"Precisamos de mudança." "Chega de PT e de corrupção." "O Brasil está
numa situação econômica terrível." "Ele vai combater a criminalidade
com leis mais duras." "Ele é temente a Deus e a favor da família." Esses
são alguns motivos apresentados por eleitores de Santa Catarina para
explicar por que concederam, no primeiro turno, a maior votação
proporcional do país ao candidato Jair Bolsonaro, do Partido Social
Liberal (PSL). Santa Catarina está na crista da onda Bolsonaro:
foram 65,82% dos votos, contra 15,13% para Fernando Haddad, do PT. Dos
295 municípios do estado, 223 elegeriam Bolsonaro no primeiro turno. O
estado, portanto, é um local propício para tentar entender os motivos
que fizeram o eleitor optar pelo voto no 17. Nas ruas do Morro
do Horácio, na periferia de Florianópolis, não parece existir campanha
política. Não há bandeiras de partidos ou adesivos de candidatos
espalhados pelo bairro. Muitos moradores relatam desilusão com a
política e sequer querem conversar. Rosemi Dal Soto, de 56 anos, é uma
das poucas moradoras a dizer o que pensa. "Precisamos de mudança. Chega
de PT e de corrupção. Pagamos impostos demais. Acredito que isso vai
mudar com o Bolsonaro", diz. O desejo de mudança é um dos
principais argumentos usados para justificar a escolha do PSL, quase
sempre acompanhado da crítica ao PT e à corrupção. "A característica
mais importante do fenômeno Bolsonaro é a politização da antipolítica.
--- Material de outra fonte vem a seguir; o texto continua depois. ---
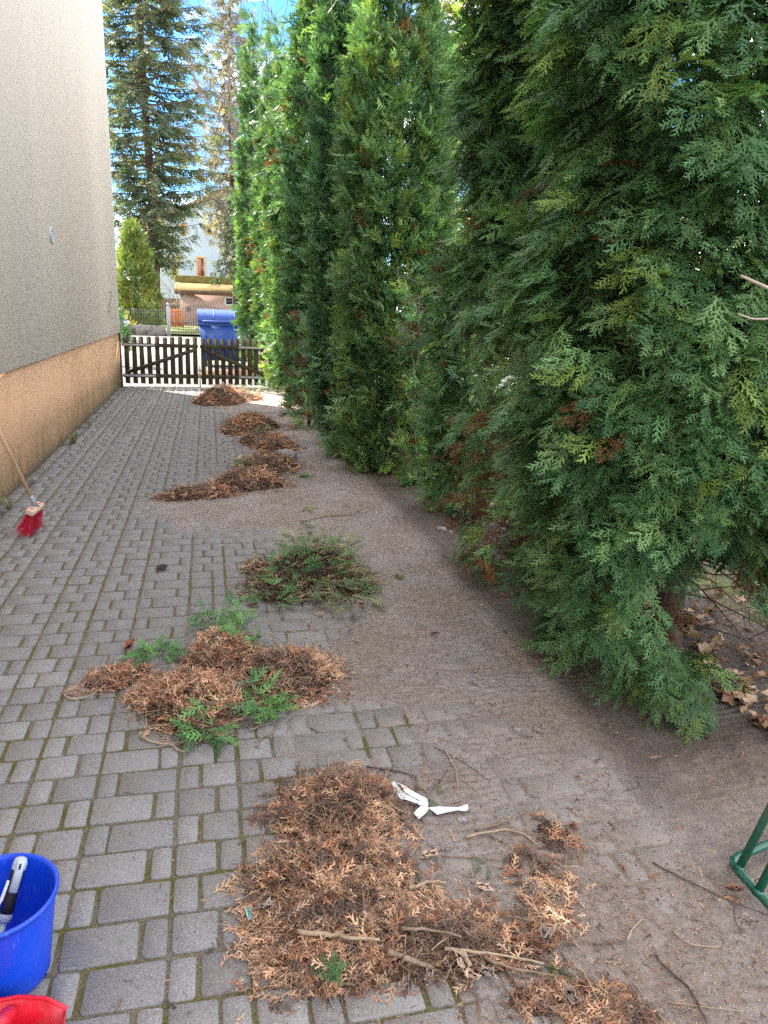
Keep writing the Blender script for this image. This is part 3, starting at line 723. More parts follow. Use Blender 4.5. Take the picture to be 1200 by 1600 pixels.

Ele captura bem o sentimento de negação, de frustração com a política",
avalia a pesquisadora Esther Solano, da Universidade Federal de São
Paulo (Unifesp), que estuda os eleitores de Bolsonaro desde 2017. "Ele
se apresenta – obviamente que isso é uma questão de marketing – como uma
figura nova, como um outsider, antissistema", avalia a pesquisadora. O
candidato do PSL é deputado há 27 anos. Se Santa Catarina se
tornou o estado brasileiro mais pró-Bolsonaro no primeiro turno, Treze
de Maio, no sul do estado, conquistou o posto de capital nacional. O
município agrícola de pouco mais de 7 mil habitantes teve a maior
votação proporcional do país para o candidato: 83,89%, contra 7,2% de
Haddad. Apaixonado por armas, o representante comercial Iter Bez
Fontana, de 32 anos, participa do grupo de WhatsApp Atiradores de Elite,
que se transformou em "Jair Bolsonaro". "Votei no Bolsonaro, em
primeiro lugar, porque ele é temente a Deus e a favor da família."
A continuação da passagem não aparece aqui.